Can Educators Integrate Curriculum in a High Stakes Testing World?

Can educators integrate curriculum in a high stakes testing world?  Apparently, they can.   Mark Springer, of Radnor, Pennsylvania, describes his success at facilitating a completely student-centered classroom with his Watershed and Soundings integrative curriculums on a NMSA podcast featuring Democratic Classrooms.  These sound like amazing programs, and I would love to read his books which would hopefully give other educators insight on how these learning experiences may be created and facilitated.  Mark's guidelines during the podcast are philosophies in which I agree: empower the students to make choices about the curriculum, allow the teacher to be the guide and companion rather than the dispenser of facts, and make an effort to model the fourteen tenets of middle level philosophy.

The students interviewed on the podcast were enthusiastic learners and especially loved Soundings because the students had the opportunity to select their units of study.  But, what if their selections are completely different than what the science standards say the grade level should be studying?  I would love to have a student-centered, inquiry-based classroom in which my students are learning how to critically think and retain information rather than simply memorizing for a test.  However, it makes me somewhat nervous to give complete control of the curriculum to the students.  I would prefer to have a blend of interdisciplinary and integrative approaches. 

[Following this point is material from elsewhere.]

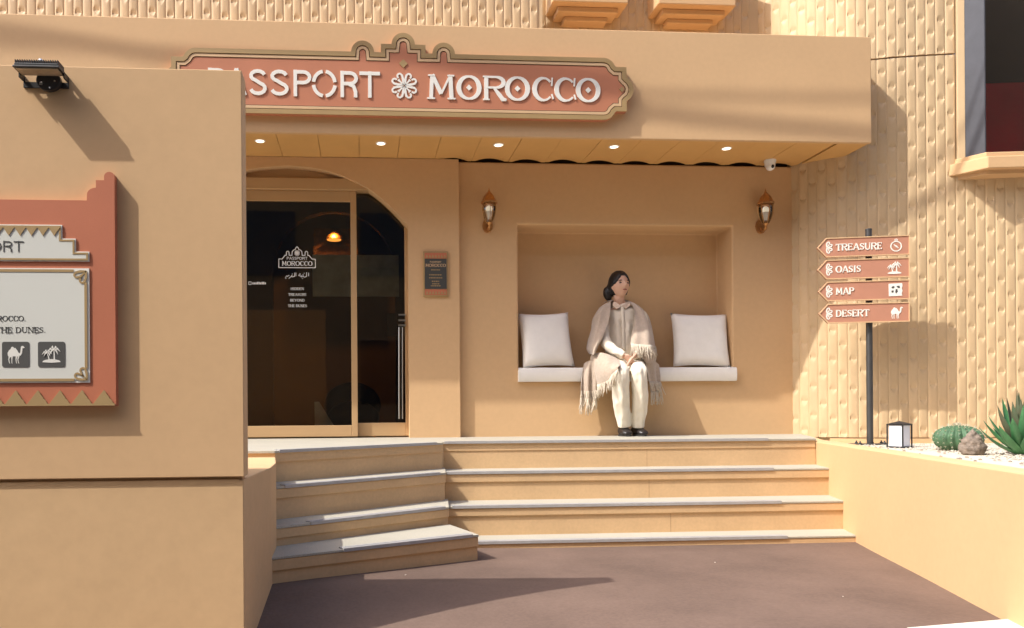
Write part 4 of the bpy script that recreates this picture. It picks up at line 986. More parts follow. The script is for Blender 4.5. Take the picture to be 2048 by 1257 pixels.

Powell says that interdisciplinary learning is "when teachers work together to explore a concept such as change by connecting multiple subjects, subject area boundaries are often blurred" (p. 167).  Integrative study is when the themes that are chosen for study "result from the intersection of problem-based student concerns and large social issues.  Students and teachers determine themes jointly and plan the direction of study together" (p. 168).  I feel like the best way for students to learn in a high stakes testing world and still receive the benefit of a student-centered environment is to provide suggested choices to the students.  Perhaps we might need to study life systems within the science content area.  Students' input will be needed to determine what we might investigate under an essential question.  In this way, the students are given the freedom to learn what they want to learn about within the scope of the standards.  Hopefully this will be a win-win learning environment for everyone involved!

References.

Powell, S. (2005). Introduction to Middle School. Upper Saddle River, NJ: Pearson Education, Inc.